§ Record list:

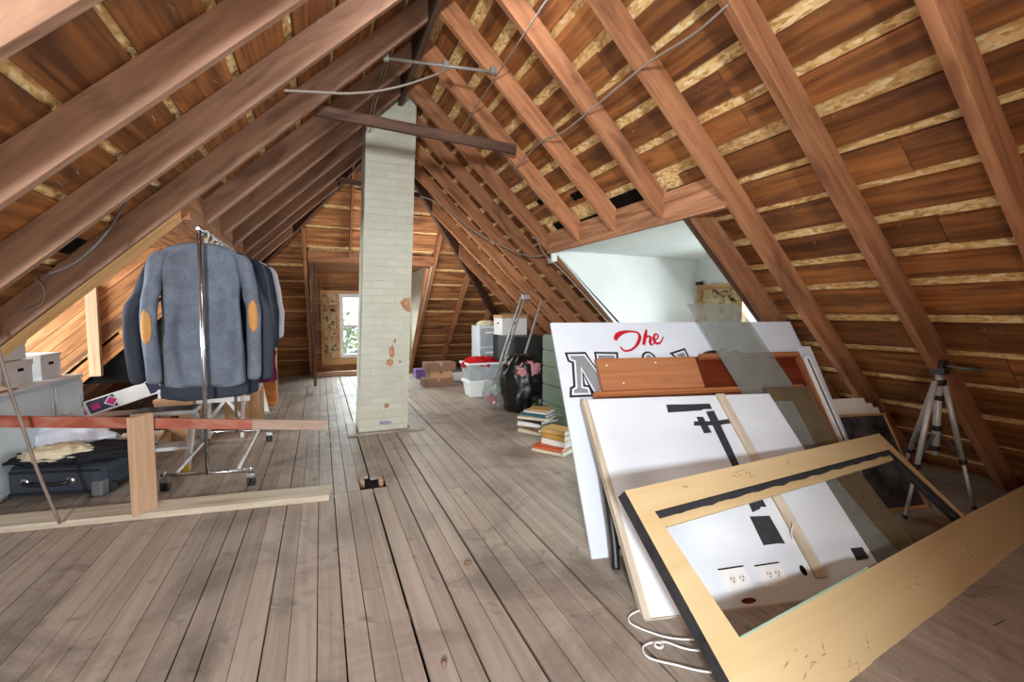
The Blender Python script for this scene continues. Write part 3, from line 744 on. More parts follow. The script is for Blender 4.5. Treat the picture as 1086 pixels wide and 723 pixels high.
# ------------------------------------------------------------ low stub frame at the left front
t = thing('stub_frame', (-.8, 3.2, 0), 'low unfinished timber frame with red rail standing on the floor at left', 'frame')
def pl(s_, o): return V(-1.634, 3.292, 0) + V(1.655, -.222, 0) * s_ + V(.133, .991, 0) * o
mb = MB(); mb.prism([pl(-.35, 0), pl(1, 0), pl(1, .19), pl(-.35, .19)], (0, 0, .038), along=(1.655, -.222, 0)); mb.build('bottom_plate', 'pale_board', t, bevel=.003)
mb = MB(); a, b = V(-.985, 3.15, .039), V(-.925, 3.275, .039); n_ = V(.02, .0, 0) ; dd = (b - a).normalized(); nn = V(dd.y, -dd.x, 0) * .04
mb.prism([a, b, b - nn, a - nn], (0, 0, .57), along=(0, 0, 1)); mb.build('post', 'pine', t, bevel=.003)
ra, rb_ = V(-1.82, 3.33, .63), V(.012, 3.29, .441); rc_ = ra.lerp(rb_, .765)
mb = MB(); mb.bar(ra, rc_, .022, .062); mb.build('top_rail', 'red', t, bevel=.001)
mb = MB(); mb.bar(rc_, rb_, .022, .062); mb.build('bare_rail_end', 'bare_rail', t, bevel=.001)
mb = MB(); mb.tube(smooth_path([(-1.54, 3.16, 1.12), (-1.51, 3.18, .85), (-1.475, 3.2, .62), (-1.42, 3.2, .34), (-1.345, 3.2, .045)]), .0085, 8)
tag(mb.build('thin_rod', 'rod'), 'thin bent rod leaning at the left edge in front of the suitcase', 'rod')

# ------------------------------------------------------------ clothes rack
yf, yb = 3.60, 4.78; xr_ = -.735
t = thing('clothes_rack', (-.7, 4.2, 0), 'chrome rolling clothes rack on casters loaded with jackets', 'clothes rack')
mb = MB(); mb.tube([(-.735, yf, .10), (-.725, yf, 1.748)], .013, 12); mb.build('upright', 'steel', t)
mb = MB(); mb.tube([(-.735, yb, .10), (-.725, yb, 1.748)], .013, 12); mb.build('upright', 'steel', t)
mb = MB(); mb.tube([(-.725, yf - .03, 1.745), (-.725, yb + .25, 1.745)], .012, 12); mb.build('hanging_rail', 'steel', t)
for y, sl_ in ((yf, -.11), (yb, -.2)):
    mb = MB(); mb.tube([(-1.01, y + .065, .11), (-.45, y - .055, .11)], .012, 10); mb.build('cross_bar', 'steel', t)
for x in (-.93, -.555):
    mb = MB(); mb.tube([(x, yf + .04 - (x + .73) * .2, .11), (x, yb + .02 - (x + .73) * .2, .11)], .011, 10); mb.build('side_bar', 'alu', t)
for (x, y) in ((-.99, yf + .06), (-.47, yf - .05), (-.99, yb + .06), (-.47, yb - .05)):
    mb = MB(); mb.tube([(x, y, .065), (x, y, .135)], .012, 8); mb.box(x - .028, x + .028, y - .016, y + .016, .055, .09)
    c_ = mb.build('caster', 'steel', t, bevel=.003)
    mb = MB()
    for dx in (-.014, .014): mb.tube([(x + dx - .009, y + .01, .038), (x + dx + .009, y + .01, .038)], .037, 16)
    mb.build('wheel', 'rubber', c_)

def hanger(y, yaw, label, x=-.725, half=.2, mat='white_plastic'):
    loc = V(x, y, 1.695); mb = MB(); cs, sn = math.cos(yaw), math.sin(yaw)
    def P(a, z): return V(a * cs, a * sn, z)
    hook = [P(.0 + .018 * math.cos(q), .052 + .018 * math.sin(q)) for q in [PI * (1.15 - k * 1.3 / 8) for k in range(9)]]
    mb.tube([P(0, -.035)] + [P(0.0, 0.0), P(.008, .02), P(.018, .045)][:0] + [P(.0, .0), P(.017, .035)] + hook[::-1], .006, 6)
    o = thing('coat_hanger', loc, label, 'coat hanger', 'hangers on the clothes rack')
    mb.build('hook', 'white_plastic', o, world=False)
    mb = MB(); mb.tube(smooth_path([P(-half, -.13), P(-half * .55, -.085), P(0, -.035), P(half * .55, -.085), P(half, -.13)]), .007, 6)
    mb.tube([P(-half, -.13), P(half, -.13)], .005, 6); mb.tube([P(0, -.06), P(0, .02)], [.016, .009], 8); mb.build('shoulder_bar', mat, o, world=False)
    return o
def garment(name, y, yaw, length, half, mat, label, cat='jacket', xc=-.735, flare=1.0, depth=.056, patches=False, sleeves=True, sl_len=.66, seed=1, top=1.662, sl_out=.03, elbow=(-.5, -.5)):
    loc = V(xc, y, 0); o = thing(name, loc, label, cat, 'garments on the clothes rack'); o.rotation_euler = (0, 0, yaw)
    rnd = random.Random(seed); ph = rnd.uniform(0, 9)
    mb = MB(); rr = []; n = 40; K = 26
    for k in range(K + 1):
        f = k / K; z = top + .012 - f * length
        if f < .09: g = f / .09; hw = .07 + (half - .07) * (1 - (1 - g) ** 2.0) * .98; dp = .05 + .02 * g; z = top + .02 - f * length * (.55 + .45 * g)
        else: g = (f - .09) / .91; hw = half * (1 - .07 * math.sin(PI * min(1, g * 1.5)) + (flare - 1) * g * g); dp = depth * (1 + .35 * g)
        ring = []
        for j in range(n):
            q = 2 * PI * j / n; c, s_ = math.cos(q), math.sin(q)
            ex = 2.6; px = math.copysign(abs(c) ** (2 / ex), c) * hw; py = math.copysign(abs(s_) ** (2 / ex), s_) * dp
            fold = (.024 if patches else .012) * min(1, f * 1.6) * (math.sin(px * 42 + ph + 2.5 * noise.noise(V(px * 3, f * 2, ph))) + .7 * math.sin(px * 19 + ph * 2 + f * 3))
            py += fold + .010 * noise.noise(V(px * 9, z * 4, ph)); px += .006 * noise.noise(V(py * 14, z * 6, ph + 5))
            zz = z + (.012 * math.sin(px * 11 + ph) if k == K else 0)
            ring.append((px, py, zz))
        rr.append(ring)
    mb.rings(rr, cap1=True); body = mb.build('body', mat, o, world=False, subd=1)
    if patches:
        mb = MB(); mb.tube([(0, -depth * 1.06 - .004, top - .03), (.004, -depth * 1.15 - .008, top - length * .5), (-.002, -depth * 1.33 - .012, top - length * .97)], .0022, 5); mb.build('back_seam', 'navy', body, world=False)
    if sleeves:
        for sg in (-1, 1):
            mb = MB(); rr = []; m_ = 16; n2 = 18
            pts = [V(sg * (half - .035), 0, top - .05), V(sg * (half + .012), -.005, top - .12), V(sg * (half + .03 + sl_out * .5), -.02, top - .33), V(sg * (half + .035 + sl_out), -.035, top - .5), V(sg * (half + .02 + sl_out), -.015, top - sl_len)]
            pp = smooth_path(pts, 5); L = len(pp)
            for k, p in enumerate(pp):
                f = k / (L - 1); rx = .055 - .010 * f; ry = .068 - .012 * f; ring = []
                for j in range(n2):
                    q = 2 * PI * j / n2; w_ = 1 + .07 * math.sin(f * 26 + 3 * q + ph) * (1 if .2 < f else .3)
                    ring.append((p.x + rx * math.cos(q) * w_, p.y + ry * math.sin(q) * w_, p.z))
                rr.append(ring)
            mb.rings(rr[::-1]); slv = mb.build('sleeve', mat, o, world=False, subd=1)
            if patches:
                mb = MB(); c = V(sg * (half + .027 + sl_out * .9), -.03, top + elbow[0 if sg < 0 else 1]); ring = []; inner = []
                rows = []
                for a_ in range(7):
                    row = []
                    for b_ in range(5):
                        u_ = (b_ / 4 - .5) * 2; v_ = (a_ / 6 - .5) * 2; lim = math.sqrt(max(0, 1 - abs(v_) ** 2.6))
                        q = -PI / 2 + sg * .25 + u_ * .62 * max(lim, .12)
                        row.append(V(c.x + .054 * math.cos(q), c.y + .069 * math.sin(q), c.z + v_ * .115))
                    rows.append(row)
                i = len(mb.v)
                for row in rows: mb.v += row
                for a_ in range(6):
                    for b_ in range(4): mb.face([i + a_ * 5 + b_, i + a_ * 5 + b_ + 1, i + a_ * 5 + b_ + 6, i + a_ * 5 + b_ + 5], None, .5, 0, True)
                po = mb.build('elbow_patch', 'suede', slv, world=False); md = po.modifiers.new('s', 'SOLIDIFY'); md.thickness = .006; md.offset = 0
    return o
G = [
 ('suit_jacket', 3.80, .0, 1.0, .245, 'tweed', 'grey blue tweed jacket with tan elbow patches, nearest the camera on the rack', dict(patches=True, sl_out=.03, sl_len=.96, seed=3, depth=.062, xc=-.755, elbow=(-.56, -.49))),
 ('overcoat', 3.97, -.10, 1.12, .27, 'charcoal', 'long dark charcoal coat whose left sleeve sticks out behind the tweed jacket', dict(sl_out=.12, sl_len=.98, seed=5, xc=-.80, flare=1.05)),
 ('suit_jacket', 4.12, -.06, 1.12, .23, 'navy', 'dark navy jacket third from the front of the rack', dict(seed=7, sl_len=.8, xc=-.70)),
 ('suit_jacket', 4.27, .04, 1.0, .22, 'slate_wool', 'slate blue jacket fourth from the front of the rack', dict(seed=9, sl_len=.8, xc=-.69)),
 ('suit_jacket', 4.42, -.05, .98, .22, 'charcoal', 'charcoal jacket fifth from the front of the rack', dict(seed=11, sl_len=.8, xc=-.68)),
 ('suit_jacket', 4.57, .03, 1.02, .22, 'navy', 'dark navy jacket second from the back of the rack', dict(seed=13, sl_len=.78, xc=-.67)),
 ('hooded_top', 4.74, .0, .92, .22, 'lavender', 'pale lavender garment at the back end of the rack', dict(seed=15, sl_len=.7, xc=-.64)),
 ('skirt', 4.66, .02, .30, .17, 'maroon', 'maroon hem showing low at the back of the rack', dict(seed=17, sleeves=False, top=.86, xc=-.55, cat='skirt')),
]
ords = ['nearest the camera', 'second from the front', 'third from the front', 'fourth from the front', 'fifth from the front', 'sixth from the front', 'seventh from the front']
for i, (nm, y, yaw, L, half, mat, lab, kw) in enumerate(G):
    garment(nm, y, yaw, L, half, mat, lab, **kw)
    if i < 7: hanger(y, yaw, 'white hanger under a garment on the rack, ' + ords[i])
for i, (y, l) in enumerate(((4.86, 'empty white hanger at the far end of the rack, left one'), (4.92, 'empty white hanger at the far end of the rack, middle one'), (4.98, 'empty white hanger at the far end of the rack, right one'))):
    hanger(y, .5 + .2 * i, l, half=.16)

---

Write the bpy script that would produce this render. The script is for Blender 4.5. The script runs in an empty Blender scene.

==

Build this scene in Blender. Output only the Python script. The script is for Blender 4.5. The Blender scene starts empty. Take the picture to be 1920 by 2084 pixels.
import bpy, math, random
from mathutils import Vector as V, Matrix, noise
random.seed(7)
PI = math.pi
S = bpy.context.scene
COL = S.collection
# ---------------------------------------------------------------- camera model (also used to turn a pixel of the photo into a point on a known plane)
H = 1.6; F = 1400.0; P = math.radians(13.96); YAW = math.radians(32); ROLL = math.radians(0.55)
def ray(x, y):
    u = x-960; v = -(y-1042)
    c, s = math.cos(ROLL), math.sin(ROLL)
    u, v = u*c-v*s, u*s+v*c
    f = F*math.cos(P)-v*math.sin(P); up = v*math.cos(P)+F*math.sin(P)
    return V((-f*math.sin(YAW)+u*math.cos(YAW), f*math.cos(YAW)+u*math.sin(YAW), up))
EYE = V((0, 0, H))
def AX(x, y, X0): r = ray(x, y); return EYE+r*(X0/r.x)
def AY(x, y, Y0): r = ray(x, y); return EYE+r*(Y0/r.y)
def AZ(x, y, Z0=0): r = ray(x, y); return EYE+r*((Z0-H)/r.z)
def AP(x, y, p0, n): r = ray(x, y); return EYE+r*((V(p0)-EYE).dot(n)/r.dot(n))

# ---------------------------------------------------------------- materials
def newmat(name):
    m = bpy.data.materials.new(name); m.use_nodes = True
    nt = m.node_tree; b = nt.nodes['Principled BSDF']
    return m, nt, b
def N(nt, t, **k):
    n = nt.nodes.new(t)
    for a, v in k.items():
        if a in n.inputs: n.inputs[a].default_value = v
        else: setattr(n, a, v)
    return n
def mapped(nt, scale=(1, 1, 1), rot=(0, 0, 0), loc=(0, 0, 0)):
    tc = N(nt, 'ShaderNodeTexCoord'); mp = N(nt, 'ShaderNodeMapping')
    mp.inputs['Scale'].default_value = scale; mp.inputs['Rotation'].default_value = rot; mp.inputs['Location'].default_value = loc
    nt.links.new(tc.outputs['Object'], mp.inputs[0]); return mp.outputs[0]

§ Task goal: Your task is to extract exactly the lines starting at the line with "Build this scene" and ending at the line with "def AP(x, y, p0, n): r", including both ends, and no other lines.

§ Response to this task:
Build this scene in Blender. Output only the Python script. The script is for Blender 4.5. The Blender scene starts empty. Take the picture to be 1920 by 2084 pixels.
import bpy, math, random
from mathutils import Vector as V, Matrix, noise
random.seed(7)
PI = math.pi
S = bpy.context.scene
COL = S.collection
# ---------------------------------------------------------------- camera model (also used to turn a pixel of the photo into a point on a known plane)
H = 1.6; F = 1400.0; P = math.radians(13.96); YAW = math.radians(32); ROLL = math.radians(0.55)
def ray(x, y):
    u = x-960; v = -(y-1042)
    c, s = math.cos(ROLL), math.sin(ROLL)
    u, v = u*c-v*s, u*s+v*c
    f = F*math.cos(P)-v*math.sin(P); up = v*math.cos(P)+F*math.sin(P)
    return V((-f*math.sin(YAW)+u*math.cos(YAW), f*math.cos(YAW)+u*math.sin(YAW), up))
EYE = V((0, 0, H))
def AX(x, y, X0): r = ray(x, y); return EYE+r*(X0/r.x)
def AY(x, y, Y0): r = ray(x, y); return EYE+r*(Y0/r.y)
def AZ(x, y, Z0=0): r = ray(x, y); return EYE+r*((Z0-H)/r.z)
def AP(x, y, p0, n): r = ray(x, y); return EYE+r*((V(p0)-EYE).dot(n)/r.dot(n))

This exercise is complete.